After over a year of struggle, Kellou’s family is taking a break. They will spend a week in the country. It’s one sign among many that the movement is winding down.

A Long, Hard History

The story of the non-status Algerians begins in 1992, with the start of the Algerian civil war. To date, it has claimed 150,000 lives. The mass exodus from Algeria that followed boosted the number of Algerians living in Canada to 40,000, almost all of them in Montreal. In 1997, Ottawa stopped deporting refugees to Algeria because of the spiralling violence there.

Then, early last year, Ottawa reversed its position. Approximately 1,000 refused refugee applicants who had made new lives for themselves here were threatened with deportation. Seven months later, after a series of high-profile demonstrations and protests, Ottawa and Quebec came up with a solution. The federal government would take a second look at their applications and, if the applicants fit a list of criteria, it would pass their applications on to Quebec for approval.

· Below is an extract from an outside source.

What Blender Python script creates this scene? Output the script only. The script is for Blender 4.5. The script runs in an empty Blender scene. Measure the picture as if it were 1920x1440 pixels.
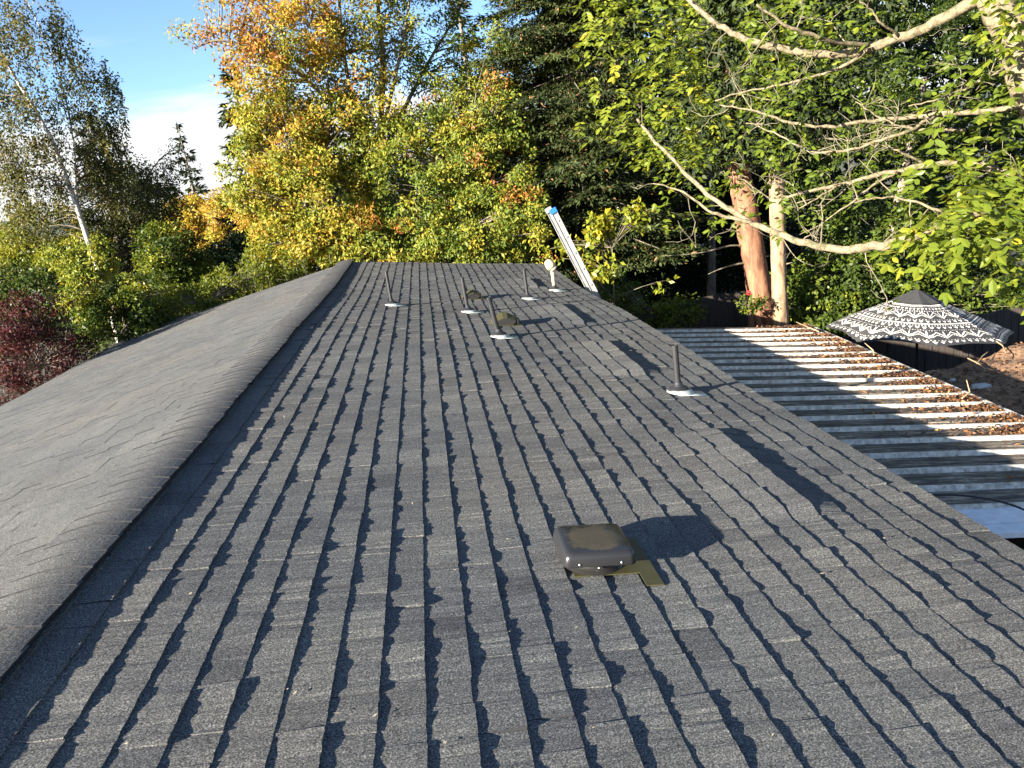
import bpy, math, random
import numpy as np
from mathutils import Vector, Matrix

SC = bpy.context.scene
COL = SC.collection
rng = np.random.default_rng(11)
random.seed(5)

# ------------------------------------------------------------------ camera
F_PX, YAW, PITCH, ROLL = 1457.25, 0.0817, 0.2635, -0.1410
CAM = np.array([1.6392, 0.0, 1.2853])
cy, sy, cp, sp = math.cos(YAW), math.sin(YAW), math.cos(PITCH), math.sin(PITCH)
FWD = np.array([sy * cp, cy * cp, -sp])
_r = np.array([cy, -sy, 0.0])
_u = np.cross(_r, FWD)
RGT = math.cos(ROLL) * _r + math.sin(ROLL) * _u
UPV = -math.sin(ROLL) * _r + math.cos(ROLL) * _u
cd = bpy.data.cameras.new('camera')
cam = bpy.data.objects.new('camera', cd)
COL.objects.link(cam)
cam.matrix_world = Matrix(((RGT[0], UPV[0], -FWD[0], CAM[0]), (RGT[1], UPV[1], -FWD[1], CAM[1]),
                           (RGT[2], UPV[2], -FWD[2], CAM[2]), (0, 0, 0, 1)))
cd.sensor_width = 36.0
cd.lens = 36.0 * F_PX / 1920.0
cd.clip_start = 0.05
cd.clip_end = 9000
SC.camera = cam

# ------------------------------------------------------------------ sun, sky, exposure
SUN_EL, SUN_AZ = math.radians(17.3), math.radians(29.5)
LIGHT = np.array([math.cos(SUN_AZ) * math.cos(SUN_EL), math.sin(SUN_AZ) * math.cos(SUN_EL), -math.sin(SUN_EL)])
sd = bpy.data.lights.new('sun', 'SUN')
sd.energy = 5.0
sd.angle = math.radians(0.5)
sd.color = (1.0, 0.92, 0.81)
sun = bpy.data.objects.new('sun', sd)
COL.objects.link(sun)
sun.rotation_euler = Vector(LIGHT).to_track_quat('-Z', 'Y').to_euler()
sun.location = (-20, -12, 15)

W = bpy.data.worlds.new('World')
SC.world = W
W.use_nodes = True
nt = W.node_tree
for n in list(nt.nodes):
    nt.nodes.remove(n)


def N(nt, t, **kw):
    n = nt.nodes.new(t)
    for k, v in kw.items():
        if k in n.inputs:
            n.inputs[k].default_value = v
        else:
            setattr(n, k, v)
    return n


wo = N(nt, 'ShaderNodeOutputWorld')
bg = N(nt, 'ShaderNodeBackground')
bg.inputs[1].default_value = 0.058
sky = N(nt, 'ShaderNodeTexSky', sky_type='NISHITA', sun_disc=False)
sky.sun_elevation = SUN_EL
sky.sun_rotation = math.radians(270) - SUN_AZ
sky.altitude = 60
sky.air_density = 0.75
sky.dust_density = 0.3
sky.ozone_density = 3.0
tc = N(nt, 'ShaderNodeTexCoord')
sep = N(nt, 'ShaderNodeSeparateXYZ')
nt.links.new(tc.outputs['Generated'], sep.inputs[0])
mp = N(nt, 'ShaderNodeMapping')
mp.inputs['Scale'].default_value = (1.3, 1.3, 9.0)
nt.links.new(tc.outputs['Generated'], mp.inputs[0])
nz = N(nt, 'ShaderNodeTexNoise', Scale=2.2, Detail=6.0, Roughness=0.55)
nt.links.new(mp.outputs[0], nz.inputs['Vector'])
# low cloud bank (dense within ~9 degrees of the horizon) and thin streaks above it
mr = N(nt, 'ShaderNodeMapRange', interpolation_type='SMOOTHSTEP')
mr.inputs[1].default_value, mr.inputs[2].default_value = 0.07, 0.15
mr.inputs[3].default_value, mr.inputs[4].default_value = 0.33, -0.12
nt.links.new(sep.outputs[2], mr.inputs[0])
ad = N(nt, 'ShaderNodeMath', operation='ADD')
nt.links.new(nz.outputs[0], ad.inputs[0])
nt.links.new(mr.outputs[0], ad.inputs[1])
cr = N(nt, 'ShaderNodeMapRange', interpolation_type='SMOOTHSTEP')
cr.inputs[1].default_value, cr.inputs[2].default_value = 0.40, 0.72
nt.links.new(ad.outputs[0], cr.inputs[0])
mx = N(nt, 'ShaderNodeMix', data_type='RGBA')
nt.links.new(cr.outputs[0], mx.inputs[0])
nt.links.new(sky.outputs[0], mx.inputs[6])
mx.inputs[7].default_value = (3.7, 3.75, 3.8, 1)
nt.links.new(mx.outputs[2], bg.inputs[0])
nt.links.new(bg.outputs[0], wo.inputs[0])

SC.view_settings.view_transform = 'Standard'
SC.view_settings.look = 'None'
SC.view_settings.exposure = 2.45
SC.view_settings.gamma = 1.0
SC.view_settings.use_curve_mapping = False
SC.render.engine = 'CYCLES'
SC.cycles.max_bounces = 6
SC.cycles.transparent_max_bounces = 4
SC.cycles.use_denoising = True

# ------------------------------------------------------------------ helpers


def ray(px, py):
    return FWD + RGT * (px - 960) / F_PX - UPV * (py - 720) / F_PX


def at(px, py, y):
    """point seen near (px, py) of the 1920x1440 photograph, y metres along the ridge"""
    d = ray(px, py)
    return CAM + d * (y / d[1])


def px2m(y):
    return y / F_PX / 0.93


def tag(o, label=None, cat=None, group=None, kind=None):
    if label:
        o['label'] = label
    if cat:
        o['category'] = cat
    if group:
        o['group'] = group
    if kind:
        o['kind'] = kind
    return o


def link(o, parent=None):
    COL.objects.link(o)
    if parent is not None:
        o.parent = parent
        o.matrix_parent_inverse = Matrix.Translation(parent.location).inverted() if parent.parent is None else Matrix()
    return o


def thing(name, label, cat, loc=(0, 0, 0), group=None, kind=None):
    o = bpy.data.objects.new(name, None)
    o.empty_display_size = 0.2
    o.location = [float(v) for v in loc]
    COL.objects.link(o)
    return tag(o, label, cat, group, kind)


class MB:
    """collects geometry in world space and links it as one mesh object"""

    def __init__(self):
        self.v, self.f, self.m, self.t = [], [], [], []

    def add(self, verts, faces, mat=0, tint=0.5):
        b = len(self.v)
        self.v.extend([tuple(map(float, p)) for p in verts])
        for fc in faces:
            self.f.append(tuple(i + b for i in fc))
            self.m.append(mat)
            self.t.append(tint)
        return self

    def box(self, c, size, mat=0, rot=None, tint=0.5):
        hx, hy, hz = [s / 2 for s in size]
        P = np.array([(x, y, z) for x in (-hx, hx) for y in (-hy, hy) for z in (-hz, hz)])
        if rot is not None:
            P = P @ np.asarray(rot).T
        P = P + np.asarray(c)
        return self.add(P, [(0, 1, 3, 2), (4, 6, 7, 5), (0, 4, 5, 1), (2, 3, 7, 6), (0, 2, 6, 4), (1, 5, 7, 3)], mat, tint)

    def tube(self, pts, rad, n=8, mat=0, cap=True, tint=0.5, bump=0.0):
        pts = np.asarray(pts, float)
        rad = np.broadcast_to(np.asarray(rad, float), (len(pts),))
        t = np.gradient(pts, axis=0)
        t /= np.linalg.norm(t, axis=1)[:, None] + 1e-12
        ref = np.array([0.0, 0, 1]) if abs(t[:, 2]).mean() < 0.9 else np.array([1.0, 0, 0])
        a = np.cross(t, ref)
        a /= np.linalg.norm(a, axis=1)[:, None] + 1e-12
        b = np.cross(t, a)
        ang = np.linspace(0, 2 * np.pi, n, endpoint=False)
        R = rad[:, None] * np.ones(n)[None]
        if bump:
            R = R * (1 + bump * rng.normal(size=R.shape))
        P = pts[:, None] + a[:, None] * (np.cos(ang)[None, :] * R)[..., None] + b[:, None] * (np.sin(ang)[None, :] * R)[..., None]
        F = []
        for i in range(len(pts) - 1):
            for j in range(n):
                k = (j + 1) % n
                F.append((i * n + j, i * n + k, (i + 1) * n + k, (i + 1) * n + j))
        if cap:
            F.append(tuple(range(n))[::-1])
            F.append(tuple((len(pts) - 1) * n + j for j in range(n)))
        return self.add(P.reshape(-1, 3), F, mat, tint)

    def lathe(self, prof, c, axis=(0, 0, 1), n=24, mat=0, rx=1.0, tint=0.5):
        ax = np.asarray(axis, float)
        ax /= np.linalg.norm(ax)
        a = np.cross(ax, (0, 1, 0)) if abs(ax[1]) < 0.9 else np.cross(ax, (1, 0, 0))
        a /= np.linalg.norm(a)
        b = np.cross(ax, a)
        ang = np.linspace(0, 2 * np.pi, n, endpoint=False)
        V = []
        for r, h in prof:
            V += [np.asarray(c) + ax * h + r * (a * math.cos(q) * rx + b * math.sin(q)) for q in ang]
        F = [(i * n + j, i * n + (j + 1) % n, (i + 1) * n + (j + 1) % n, (i + 1) * n + j) for i in range(len(prof) - 1) for j in range(n)]
        return self.add(V, F, mat, tint)

    def build(self, name, mats, parent=None, smooth=False, kind=None):
        me = bpy.data.meshes.new(name)
        me.from_pydata(self.v, [], self.f)
        mats = mats if isinstance(mats, (list, tuple)) else [mats]
        for m in mats:
            me.materials.append(m)
        if len(mats) > 1:
            me.polygons.foreach_set('material_index', self.m)
        at_ = me.attributes.new('tint', 'FLOAT', 'FACE')
        at_.data.foreach_set('value', self.t)
        if smooth:
            me.polygons.foreach_set('use_smooth', [True] * len(me.polygons))
        me.update()
        o = bpy.data.objects.new(name, me)
        link(o, parent)
        if kind:
            o['kind'] = kind
        return o


def np_mesh(name, V, nper, tint, mat, parent=None, kind=None, quads=None):
    """V: (n, nper, 3) separate faces of nper vertices; one tint per face"""
    n = len(V)
    me = bpy.data.meshes.new(name)
    me.vertices.add(n * nper)
    me.vertices.foreach_set('co', np.ascontiguousarray(V, np.float32).ravel())
    me.loops.add(n * nper)
    me.loops.foreach_set('vertex_index', np.arange(n * nper, dtype=np.int32))
    me.polygons.add(n)
    me.polygons.foreach_set('loop_start', np.arange(0, n * nper, nper, dtype=np.int32))
    a = me.attributes.new('tint', 'FLOAT', 'FACE')
    a.data.foreach_set('value', np.asarray(tint, np.float32))
    me.materials.append(mat)
    me.update(calc_edges=True)
    o = bpy.data.objects.new(name, me)
    link(o, parent)
    if kind:
        o['kind'] = kind
    return o


# ------------------------------------------------------------------ materials


def new_mat(name):
    m = bpy.data.materials.new(name)
    m.use_nodes = True
    nt = m.node_tree
    b = nt.nodes['Principled BSDF']
    return m, nt, b


def ramp(nt, fac, stops):
    r = N(nt, 'ShaderNodeValToRGB')
    e = r.color_ramp.elements
    while len(e) > 1:
        e.remove(e[-1])
    e[0].position, e[0].color = stops[0][0], (*stops[0][1], 1)
    for p, c in stops[1:]:
        k = e.new(p)
        k.color = (*c, 1)
    nt.links.new(fac, r.inputs[0])
    return r.outputs[0]


def obj_noise(nt, scale, detail=4, rough=0.55, stretch=None, coord='Object'):
    tc = N(nt, 'ShaderNodeTexCoord')
    src = tc.outputs[coord]
    if stretch:
        mp = N(nt, 'ShaderNodeMapping')
        mp.inputs['Scale'].default_value = stretch
        nt.links.new(src, mp.inputs[0])
        src = mp.outputs[0]
    n = N(nt, 'ShaderNodeTexNoise', Scale=scale, Detail=detail, Roughness=rough)
    nt.links.new(src, n.inputs['Vector'])
    return n.outputs[0]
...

The Algerians and their supporters, however, found the criteria excessively strict: all applications had to be made within three months of the announcement or three months of the refusal of their refugee claim. They would also be excluded if they had a criminal record, no matter how minor, or if they lived outside Quebec. In some cases, the Algerians say, Ottawa is simply excluding people who could not pay their refugee application fees on time.

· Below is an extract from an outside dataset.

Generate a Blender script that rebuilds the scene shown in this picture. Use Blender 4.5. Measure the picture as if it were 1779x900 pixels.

On May 29, 10 Algerians and two supporters staged a sit-in in the waiting room of Citizenship and Immigration Minister Denis Coderre’s office. The Ottawa Dozen demanded a moratorium on deportations. Police arrested them, electrocuted them with taser guns and charged them with criminal mischief.

Threats Past and Present

Last Friday was the first hearing for the Ottawa Dozen. Forty Algerians and supporters drove from Montreal to the capital. The Ottawa judge set the trial for August 8. Afterwards, the Algerians held a small rally and press conference across the river in Hull (the conditions of their court case forbid the Ottawa Dozen from meeting in Ottawa). The convoy was escorted by Ottawa motorcycle cops all the way to the Quebec meeting point.

Before a handful of journalists, Fawzi Hoceini, 23, summed up the Algerian position. “We have been ignored. Canada signed the Geneva Convention on Refugees. They promised not to harm them, not to torture or brutalize them with taser guns. Denis Coderre is responsible for that. He’s breaking the law.

“We are not citizens here, but they have to at least consider us human beings,” Hoceini continued. “We ran away from war. We ran away from a lot of conflicts. Now we are facing another government that is trying to take our rights away. “When they arrested me, a police officer told me, ‘Don’t worry about it. You’re going to be deported anyway,’” Hoceini added, before emotion overcame him.

The last fight?

Back at the restaurant, one of the movement’s leaders tells me the mood has changed since the Ottawa arrests. “Now people want to protest less,” says Mohamed Cherfi, 34. “They are intimidated.”

They could also be protesting less because they seem to have won their battle. Of the original 1,000 non-status Algerians, Ottawa has so far approved and transferred 530 files to Quebec, according to provincial immigration spokesperson Marie-Josée Duhamel. Of the 279 files Quebec has re-examined so far, it has rejected outright only one applicant and asked that eight find Canadian sponsors. Duhamel could not say how many, if any, of the remaining 500 applications will be transferred to Quebec.

How did this government aboutface happen? “It’s a very specific situation,” says Immigration Quebec spokesperson Robert Gervais. “They were almost all in the Montreal area. And Minister Coderre said it is an exceptional situation and decided to have an exceptional solution.”

Massaouda Kellou says the Algerians have paid a high price. “The Algerians who were arrested are traumatized, but they don’t show it,” she says. “We are helping each other to heal. We spend lots of time together. We have lots of talks.”

I ask Kellou if she has plans to leave the movement after she gets back from her one-week vacation. “No, I will fight until all the Algerians are allowed to stay. It’s like someone with an illness. Injustice is my illness. When it’s gone, I’ll be healthy.”